I also suppose there could be a mix of the two: one meeting a week, but alternate its time. I think that may be too disruptive, however.

Is there another approach? I'm concerned with moving from approach A to B and impacting the group and the process. There's the issue of how to thread the discussions and who will chair the meetings, if there are two of them.

However, with the current approach I'm worried that participation will decline to where some sites are simply excluded.

(An important detail: Many of our issues are decided by consensus, as part of the meeting, so lack of attendance has an immediate, negative impact.)

Do you have any thoughts on either approach or what seems to work well?

- Time Zoned Out

Dear TZO ...

It sounds like you're suffering from authority issues -- namely, you don't have any. It seems to me that step one ought to be figuring out who has authority over this team and asking that person to remind everyone -- diplomatically -- that the meeting, however scheduled and however inconvenient, isn't optional.

That's one of those messages, though, that has to be phrased quite carefully or it will do more damage than good. It should include a lot of empathy regarding the time zone challenges and not just be a "that's why they call it work" statement -- which doesn't answer the question you asked, so let's get to that.

What not to do: two meetings. For so many reasons, it just won't work. What it will do is divide your team into two rival teams -- exactly the wrong outcome.

Based on your description of a dozen sites involved from around the globe, I'd think the best solution would be one meeting that takes place on a rotating schedule. Rotate among three times that are each 8 hours later than the previous one, rather than two that are 12 hours apart. If you do that, then any given meeting should be during work hours for two-thirds of the participants, more or less.

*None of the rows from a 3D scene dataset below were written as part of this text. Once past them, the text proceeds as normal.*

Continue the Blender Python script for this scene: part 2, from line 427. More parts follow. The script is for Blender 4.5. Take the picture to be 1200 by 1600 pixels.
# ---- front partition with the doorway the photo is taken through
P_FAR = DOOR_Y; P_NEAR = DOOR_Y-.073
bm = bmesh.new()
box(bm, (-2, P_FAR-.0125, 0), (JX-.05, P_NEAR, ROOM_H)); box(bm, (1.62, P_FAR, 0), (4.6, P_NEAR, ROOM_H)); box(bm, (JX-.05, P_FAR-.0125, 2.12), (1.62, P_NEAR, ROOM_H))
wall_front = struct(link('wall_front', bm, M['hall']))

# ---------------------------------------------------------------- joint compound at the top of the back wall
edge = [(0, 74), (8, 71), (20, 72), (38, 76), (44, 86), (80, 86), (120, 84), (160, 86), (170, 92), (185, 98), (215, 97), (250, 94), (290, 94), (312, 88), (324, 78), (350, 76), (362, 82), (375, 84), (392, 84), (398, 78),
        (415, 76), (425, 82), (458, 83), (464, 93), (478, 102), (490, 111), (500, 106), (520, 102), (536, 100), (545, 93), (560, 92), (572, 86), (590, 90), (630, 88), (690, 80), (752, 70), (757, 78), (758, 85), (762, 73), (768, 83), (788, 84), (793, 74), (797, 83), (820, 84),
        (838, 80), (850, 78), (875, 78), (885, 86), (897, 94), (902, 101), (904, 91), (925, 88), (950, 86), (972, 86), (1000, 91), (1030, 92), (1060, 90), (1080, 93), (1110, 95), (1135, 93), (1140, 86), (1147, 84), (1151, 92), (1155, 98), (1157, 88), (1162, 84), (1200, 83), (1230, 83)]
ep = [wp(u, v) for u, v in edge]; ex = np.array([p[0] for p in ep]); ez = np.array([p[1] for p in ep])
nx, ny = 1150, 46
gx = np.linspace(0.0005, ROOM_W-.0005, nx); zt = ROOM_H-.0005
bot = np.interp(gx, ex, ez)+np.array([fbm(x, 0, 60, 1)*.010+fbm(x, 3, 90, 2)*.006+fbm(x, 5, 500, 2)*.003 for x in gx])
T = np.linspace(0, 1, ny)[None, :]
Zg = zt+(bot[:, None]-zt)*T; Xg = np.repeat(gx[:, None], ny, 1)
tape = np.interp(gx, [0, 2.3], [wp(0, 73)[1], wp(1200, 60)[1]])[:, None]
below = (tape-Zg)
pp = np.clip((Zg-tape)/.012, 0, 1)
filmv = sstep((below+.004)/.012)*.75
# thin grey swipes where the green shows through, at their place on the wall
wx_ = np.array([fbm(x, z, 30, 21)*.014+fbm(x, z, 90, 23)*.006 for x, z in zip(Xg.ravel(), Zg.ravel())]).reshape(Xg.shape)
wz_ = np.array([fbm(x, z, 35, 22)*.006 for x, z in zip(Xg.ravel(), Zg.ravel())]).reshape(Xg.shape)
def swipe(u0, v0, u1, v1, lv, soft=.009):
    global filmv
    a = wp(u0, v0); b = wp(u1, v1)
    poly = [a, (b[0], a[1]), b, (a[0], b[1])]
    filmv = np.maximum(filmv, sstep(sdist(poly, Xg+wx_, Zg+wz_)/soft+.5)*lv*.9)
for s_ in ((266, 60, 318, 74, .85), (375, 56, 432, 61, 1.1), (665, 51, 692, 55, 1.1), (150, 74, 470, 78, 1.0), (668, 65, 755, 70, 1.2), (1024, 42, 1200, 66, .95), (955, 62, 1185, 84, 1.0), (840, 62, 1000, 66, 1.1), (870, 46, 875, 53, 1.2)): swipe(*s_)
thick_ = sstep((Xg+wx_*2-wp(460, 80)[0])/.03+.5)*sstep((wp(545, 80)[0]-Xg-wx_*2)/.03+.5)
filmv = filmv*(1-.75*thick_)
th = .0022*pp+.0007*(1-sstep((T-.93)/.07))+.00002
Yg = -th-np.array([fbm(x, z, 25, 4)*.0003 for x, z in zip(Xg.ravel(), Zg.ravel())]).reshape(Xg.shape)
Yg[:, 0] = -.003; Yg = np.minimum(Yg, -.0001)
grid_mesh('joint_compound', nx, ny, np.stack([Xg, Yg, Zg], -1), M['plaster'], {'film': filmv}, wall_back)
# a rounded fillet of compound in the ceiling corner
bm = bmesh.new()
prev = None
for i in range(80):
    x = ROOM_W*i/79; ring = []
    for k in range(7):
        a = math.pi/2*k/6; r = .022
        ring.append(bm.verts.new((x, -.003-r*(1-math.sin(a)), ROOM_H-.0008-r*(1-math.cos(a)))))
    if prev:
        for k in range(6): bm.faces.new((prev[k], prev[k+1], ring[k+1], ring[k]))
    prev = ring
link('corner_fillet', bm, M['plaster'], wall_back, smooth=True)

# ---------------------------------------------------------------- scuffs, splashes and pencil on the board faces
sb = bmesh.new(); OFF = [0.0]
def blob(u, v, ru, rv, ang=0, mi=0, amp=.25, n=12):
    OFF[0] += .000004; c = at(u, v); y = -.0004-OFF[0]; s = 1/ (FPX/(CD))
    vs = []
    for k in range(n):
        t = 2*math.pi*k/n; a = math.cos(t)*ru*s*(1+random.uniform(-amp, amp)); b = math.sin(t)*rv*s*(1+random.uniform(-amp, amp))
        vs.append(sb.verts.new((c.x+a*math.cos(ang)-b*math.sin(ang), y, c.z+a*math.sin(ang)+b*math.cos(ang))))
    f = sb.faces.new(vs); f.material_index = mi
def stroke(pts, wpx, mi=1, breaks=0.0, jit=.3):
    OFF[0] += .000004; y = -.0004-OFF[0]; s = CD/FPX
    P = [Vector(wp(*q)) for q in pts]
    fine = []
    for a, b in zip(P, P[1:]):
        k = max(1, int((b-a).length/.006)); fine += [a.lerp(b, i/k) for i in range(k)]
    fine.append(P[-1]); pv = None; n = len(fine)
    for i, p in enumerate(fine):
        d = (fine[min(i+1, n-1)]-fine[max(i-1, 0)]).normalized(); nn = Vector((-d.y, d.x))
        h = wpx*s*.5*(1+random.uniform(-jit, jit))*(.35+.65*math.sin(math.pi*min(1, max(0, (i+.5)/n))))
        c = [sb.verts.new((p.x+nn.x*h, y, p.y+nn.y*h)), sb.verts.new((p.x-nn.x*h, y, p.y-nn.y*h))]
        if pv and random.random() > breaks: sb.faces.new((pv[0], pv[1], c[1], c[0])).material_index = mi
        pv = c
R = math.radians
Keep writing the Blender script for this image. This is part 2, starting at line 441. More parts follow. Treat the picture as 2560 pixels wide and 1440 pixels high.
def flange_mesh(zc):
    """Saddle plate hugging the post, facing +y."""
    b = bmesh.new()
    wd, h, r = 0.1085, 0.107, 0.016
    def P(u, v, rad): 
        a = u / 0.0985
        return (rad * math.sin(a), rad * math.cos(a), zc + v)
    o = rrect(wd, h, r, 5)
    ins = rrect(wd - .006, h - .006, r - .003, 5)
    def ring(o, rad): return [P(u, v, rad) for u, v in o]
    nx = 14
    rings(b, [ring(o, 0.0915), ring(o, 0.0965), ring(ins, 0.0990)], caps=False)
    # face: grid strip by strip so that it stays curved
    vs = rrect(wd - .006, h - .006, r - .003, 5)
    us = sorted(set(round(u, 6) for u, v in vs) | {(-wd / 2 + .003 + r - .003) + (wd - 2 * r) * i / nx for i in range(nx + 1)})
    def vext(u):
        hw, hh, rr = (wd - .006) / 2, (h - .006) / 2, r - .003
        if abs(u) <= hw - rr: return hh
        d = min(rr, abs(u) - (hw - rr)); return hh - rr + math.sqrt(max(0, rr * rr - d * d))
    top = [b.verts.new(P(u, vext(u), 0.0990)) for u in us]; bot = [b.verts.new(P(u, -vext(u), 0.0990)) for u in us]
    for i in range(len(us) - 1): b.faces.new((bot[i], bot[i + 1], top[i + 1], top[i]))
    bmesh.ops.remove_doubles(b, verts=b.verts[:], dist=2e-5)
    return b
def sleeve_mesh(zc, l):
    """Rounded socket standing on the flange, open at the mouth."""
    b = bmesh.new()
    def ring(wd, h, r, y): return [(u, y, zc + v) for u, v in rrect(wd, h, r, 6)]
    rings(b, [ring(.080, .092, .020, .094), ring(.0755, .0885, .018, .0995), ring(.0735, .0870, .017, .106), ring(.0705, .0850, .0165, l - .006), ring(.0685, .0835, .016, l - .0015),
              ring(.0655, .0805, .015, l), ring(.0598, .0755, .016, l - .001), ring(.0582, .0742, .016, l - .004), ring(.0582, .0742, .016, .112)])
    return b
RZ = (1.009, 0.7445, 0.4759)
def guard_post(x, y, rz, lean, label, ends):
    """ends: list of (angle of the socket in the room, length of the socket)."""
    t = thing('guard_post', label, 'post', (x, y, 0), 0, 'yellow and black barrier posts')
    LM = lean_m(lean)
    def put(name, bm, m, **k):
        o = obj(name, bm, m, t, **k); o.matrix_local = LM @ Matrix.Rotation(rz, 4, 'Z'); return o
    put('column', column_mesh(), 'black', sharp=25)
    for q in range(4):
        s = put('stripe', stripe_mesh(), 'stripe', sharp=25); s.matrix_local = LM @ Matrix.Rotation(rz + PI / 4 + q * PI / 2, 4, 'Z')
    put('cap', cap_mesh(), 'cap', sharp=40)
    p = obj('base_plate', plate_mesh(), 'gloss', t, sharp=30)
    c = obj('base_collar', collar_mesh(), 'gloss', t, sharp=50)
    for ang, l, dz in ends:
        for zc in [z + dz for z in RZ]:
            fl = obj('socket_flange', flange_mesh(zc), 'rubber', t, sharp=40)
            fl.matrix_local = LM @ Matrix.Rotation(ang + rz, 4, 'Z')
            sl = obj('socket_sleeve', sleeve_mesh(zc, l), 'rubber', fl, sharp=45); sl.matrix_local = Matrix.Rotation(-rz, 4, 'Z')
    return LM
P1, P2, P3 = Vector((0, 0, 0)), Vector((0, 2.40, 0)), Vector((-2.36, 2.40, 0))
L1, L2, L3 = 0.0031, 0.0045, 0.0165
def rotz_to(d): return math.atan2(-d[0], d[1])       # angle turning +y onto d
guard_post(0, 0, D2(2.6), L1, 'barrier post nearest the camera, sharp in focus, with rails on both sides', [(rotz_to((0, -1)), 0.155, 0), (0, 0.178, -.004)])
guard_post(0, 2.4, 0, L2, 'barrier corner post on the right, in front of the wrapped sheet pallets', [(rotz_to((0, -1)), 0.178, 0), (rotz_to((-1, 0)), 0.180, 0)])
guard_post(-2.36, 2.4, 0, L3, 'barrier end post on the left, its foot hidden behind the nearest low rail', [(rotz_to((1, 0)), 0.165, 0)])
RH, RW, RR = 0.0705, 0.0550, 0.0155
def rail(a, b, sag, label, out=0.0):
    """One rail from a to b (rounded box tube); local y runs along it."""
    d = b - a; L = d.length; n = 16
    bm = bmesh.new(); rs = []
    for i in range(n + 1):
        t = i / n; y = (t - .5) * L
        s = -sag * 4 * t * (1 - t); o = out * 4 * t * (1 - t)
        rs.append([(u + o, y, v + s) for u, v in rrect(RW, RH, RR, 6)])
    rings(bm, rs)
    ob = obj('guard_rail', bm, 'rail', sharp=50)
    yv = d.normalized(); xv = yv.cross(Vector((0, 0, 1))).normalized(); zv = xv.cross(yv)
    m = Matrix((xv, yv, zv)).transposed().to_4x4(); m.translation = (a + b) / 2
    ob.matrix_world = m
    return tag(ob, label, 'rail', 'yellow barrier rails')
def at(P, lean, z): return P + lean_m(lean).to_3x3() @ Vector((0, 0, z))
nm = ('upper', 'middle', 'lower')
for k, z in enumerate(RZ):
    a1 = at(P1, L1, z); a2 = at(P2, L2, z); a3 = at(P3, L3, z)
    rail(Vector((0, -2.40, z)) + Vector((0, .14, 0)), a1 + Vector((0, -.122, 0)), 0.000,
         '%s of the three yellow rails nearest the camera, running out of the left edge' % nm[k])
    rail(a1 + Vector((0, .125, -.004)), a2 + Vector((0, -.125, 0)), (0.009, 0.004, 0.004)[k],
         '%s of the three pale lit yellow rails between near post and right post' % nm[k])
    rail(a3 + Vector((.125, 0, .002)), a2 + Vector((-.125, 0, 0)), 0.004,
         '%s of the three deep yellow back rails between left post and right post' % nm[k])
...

As you operate by consensus, offer up the idea in your next meeting and ask everyone in attendance if someone has a better alternative. When the discussion is over, whatever alternative you end up selecting, I'd advise you to make the point that with the new schedule, your understanding is that everyone on the team is committing to attending all meetings, not just the ones that are convenient.

It might be a good idea to confirm this on a roll-call basis, by name, so that everyone publicly commits.

The only alternative I know of is, to my mind, even worse, and that's to officially move some team members to either second or third shift, depending on their location. In addition to being a bad way to treat people, for a group like this, interacting with local colleagues is more important than participating in your team meetings -- which means this solution would do more harm than good.

You'd think that for all the talk about the world being flat, globalization, location independence, and so on that someone would have figured out the technology for having the sun shine everywhere on earth at the same time, wouldn't you? It's time for the astronomers to step up to the plate and get the job done.

Until that happens, the three-time rotation I described will probably have to do.